„Uciekła na balkon, krzycząc: «Pomocy!», ale zabójca i tak ją dopadł”. Warszawa: Wstrząsające morderstwo 21-letniej Ukrainki

Do zabójstwa miało dojść około godziny 14:00. Asp. Monika Nawrot z Komendy Stołecznej Policji poinformowała, że zgłoszenie w sprawie wpłynęło na policję około 14:20. Wtedy zauważono ciało młodej kobiety leżące na balkonie w bloku przy ulicy Borsuczej.

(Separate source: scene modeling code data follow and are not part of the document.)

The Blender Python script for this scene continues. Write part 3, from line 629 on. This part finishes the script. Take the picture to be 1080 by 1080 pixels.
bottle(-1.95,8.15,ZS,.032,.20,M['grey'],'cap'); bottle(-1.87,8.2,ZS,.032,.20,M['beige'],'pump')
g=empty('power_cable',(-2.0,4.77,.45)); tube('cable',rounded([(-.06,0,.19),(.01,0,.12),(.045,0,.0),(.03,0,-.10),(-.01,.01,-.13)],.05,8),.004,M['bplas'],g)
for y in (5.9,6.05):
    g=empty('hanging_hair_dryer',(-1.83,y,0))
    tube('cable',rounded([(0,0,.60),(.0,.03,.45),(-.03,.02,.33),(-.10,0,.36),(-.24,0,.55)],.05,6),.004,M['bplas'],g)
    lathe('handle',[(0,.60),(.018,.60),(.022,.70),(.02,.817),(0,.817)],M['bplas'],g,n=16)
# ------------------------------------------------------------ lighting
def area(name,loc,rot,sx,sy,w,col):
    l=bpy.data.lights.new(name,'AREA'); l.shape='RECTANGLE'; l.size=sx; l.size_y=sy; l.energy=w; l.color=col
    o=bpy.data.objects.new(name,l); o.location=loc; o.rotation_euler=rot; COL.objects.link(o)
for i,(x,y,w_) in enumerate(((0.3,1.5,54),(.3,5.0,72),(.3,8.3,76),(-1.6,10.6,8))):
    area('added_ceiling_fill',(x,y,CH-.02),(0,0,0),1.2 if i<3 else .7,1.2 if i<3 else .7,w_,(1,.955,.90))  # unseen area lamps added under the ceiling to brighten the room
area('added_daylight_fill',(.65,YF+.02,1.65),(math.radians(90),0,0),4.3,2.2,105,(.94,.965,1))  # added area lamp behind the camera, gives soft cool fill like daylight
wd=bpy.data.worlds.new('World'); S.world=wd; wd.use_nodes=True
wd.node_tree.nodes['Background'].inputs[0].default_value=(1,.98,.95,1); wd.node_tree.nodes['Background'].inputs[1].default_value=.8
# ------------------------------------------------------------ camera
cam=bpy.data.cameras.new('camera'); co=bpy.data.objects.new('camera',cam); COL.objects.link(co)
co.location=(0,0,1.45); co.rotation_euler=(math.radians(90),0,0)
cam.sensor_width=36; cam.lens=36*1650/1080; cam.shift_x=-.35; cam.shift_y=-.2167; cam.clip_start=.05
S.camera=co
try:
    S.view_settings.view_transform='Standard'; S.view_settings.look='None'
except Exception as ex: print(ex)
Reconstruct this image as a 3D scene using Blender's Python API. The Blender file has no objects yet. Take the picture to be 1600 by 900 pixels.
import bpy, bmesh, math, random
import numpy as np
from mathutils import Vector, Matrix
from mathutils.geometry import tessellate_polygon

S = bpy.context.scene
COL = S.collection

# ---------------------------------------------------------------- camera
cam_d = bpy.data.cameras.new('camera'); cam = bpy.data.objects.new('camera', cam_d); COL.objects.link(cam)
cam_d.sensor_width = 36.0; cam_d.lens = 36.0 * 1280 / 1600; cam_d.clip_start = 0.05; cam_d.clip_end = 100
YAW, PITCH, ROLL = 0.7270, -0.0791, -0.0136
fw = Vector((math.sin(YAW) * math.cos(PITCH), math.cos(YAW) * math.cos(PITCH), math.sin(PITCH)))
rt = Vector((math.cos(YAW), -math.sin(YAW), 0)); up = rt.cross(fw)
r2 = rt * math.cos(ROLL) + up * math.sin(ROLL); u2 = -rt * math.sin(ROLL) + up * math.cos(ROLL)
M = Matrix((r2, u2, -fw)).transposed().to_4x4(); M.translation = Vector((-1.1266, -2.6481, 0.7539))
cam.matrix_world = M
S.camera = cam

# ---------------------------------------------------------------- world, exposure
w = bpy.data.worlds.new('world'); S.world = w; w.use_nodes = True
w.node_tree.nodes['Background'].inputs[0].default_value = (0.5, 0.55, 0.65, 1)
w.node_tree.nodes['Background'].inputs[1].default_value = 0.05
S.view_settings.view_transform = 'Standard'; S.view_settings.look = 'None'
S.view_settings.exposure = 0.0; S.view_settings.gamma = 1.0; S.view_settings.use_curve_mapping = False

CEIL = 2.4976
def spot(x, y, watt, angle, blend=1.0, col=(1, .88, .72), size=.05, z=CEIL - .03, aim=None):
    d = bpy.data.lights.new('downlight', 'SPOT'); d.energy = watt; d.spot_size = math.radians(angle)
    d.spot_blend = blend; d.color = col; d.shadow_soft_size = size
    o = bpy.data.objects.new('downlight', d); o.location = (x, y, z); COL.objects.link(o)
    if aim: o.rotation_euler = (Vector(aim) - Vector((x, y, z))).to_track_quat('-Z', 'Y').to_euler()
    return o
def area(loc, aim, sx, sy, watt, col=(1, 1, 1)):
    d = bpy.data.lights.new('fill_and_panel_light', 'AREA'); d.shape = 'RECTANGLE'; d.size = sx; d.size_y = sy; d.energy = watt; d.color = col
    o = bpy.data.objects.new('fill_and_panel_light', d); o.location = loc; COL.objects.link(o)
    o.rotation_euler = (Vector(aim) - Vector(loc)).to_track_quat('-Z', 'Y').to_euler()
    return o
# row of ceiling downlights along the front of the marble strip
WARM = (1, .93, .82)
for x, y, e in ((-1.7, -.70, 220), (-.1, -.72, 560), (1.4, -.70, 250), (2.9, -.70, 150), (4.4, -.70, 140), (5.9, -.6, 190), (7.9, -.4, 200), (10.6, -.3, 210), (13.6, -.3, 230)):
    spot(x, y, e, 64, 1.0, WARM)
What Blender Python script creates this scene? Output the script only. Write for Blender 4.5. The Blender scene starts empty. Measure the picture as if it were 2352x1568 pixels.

Sąsiedzi ofiary opowiedzieli o przebiegu zdarzenia. Koło godziny 14:00 miało dojść do kłótni pomiędzy mężczyzną a kobietą.
– Awantura przybierała na sile i obróciła się w rękoczyny. Słyszałam, że ten człowiek dźgał kobietę nożem kilka razy, aż upadła. A on ją zostawił i zwiał – opowiadała w rozmowie z „Super Expressem” mieszkanka osiedla.
„Sąsiedzi opowiadają, że kobieta z krzykiem wybiegła z mieszkania na balkon, rozpaczliwie wzywając pomocy. Ale ciosy nożem okazały się zabójcze” – opisuje wstrząsający przebieg zdarzenia „Super Express”.
Policja wraz z prokuraturą już wyjaśniają okoliczności zdarzenia. Mimo obławy nie udało się uchwycić sprawcy zbrodni. Nieoficjalnie podano, że mężczyzna poszukiwany w związku z morderstwem to również obywatel Ukrainy – 27-letni partner zamordowanej 21-latki.